The Vulture feels that it will come to be seen less as a bold reimagining of what came before, than as a dilution.”

 

Opening with handclaps and hummed harmonies that recall the kind of spirituals name-checked in the album’s title, moments throughout Swing Lo nod towards traditional American styles, fusing them simultaneously with more contemporary elements as well as with die-hard traces of Dirty Projectors’ habitual eclecticism.

‘Just from Chevron’ backs close country harmonies up against restrained flourishes of the skittering, Ali Farka Touré-inspired guitar already familiar to fans of Swing Lo’s immediate predecessors, and precisely emphatic, unobtrusive percussion. The track is one of the album’s purest successes, with tracks elsewhere failing to knit ideas together with as much coherency: the on/off dynamic of ‘Offspring Are Blank’ feels unpolished, as does the affected looseness of ‘Unto Caesar’ with its inserted recordings of studio chatter.
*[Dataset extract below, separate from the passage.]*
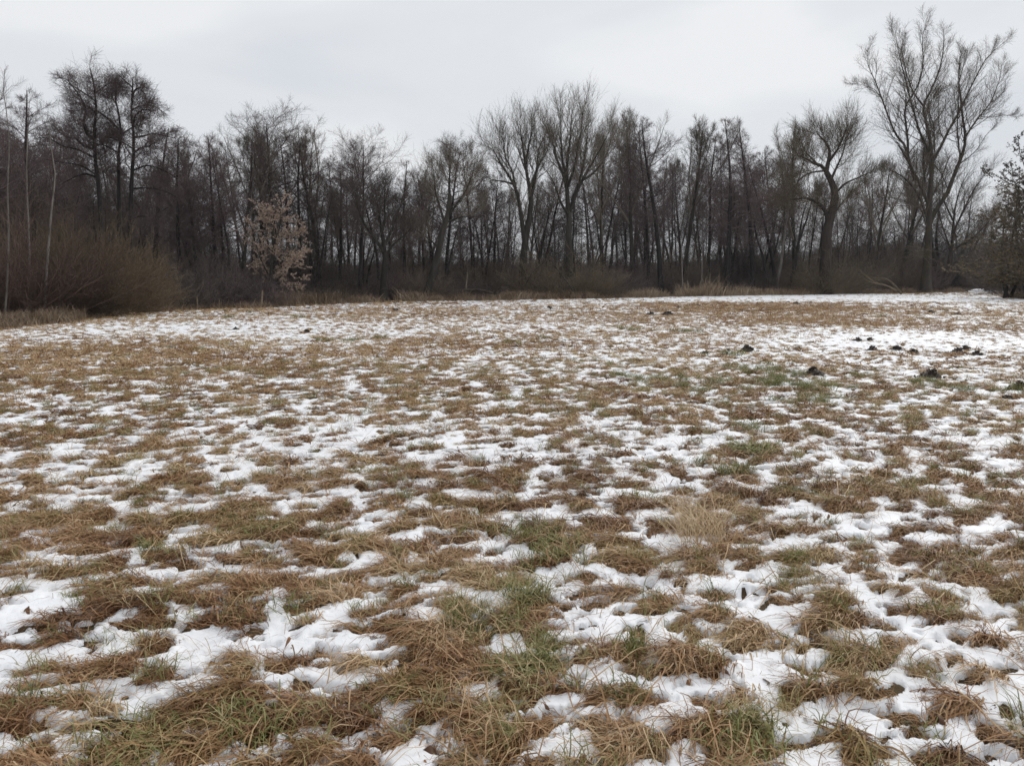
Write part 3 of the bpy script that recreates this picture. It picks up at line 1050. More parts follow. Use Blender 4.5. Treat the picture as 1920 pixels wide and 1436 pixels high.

Longstreth’s description of the album as “unbleached fucking leather, or untreated wood that’s warping in the elements” – as distinct from the “bright, iridescent surfaces” of Bitte Orca – feels like an odd assessment of Swing Lo in its state of completion: phrased rather as having been a guiding aesthetic to the recording, it perhaps would have been audible in the conscious drive towards simplicity displayed by the album. With as much stylistic diversity as makes itself felt throughout, however, Swing Lo has not wholly divested itself of iridescence so much as it has attempted, with partial success, to suppress it.

Displaying moments of brilliance as may reasonably be expected of the band – not least the tense, understated and perfectly arranged single ‘Gun Has No Trigger’ – Swing Lo Magellan nonetheless finds Dirty Projectors failing to live up to the legacy set by Bitte Orca; an album that beautifully balances the complexity and idiosyncrasy of Longstreth’s ideas with pop bombast and accessibility.

In its simplicity, Swing Lo will no doubt prove itself less divisive than Dirty Projectors’ previous output. In the broader scheme of that output though, The Vulture feels that it will come to be seen less as a bold reimagining of what came before, than as a dilution.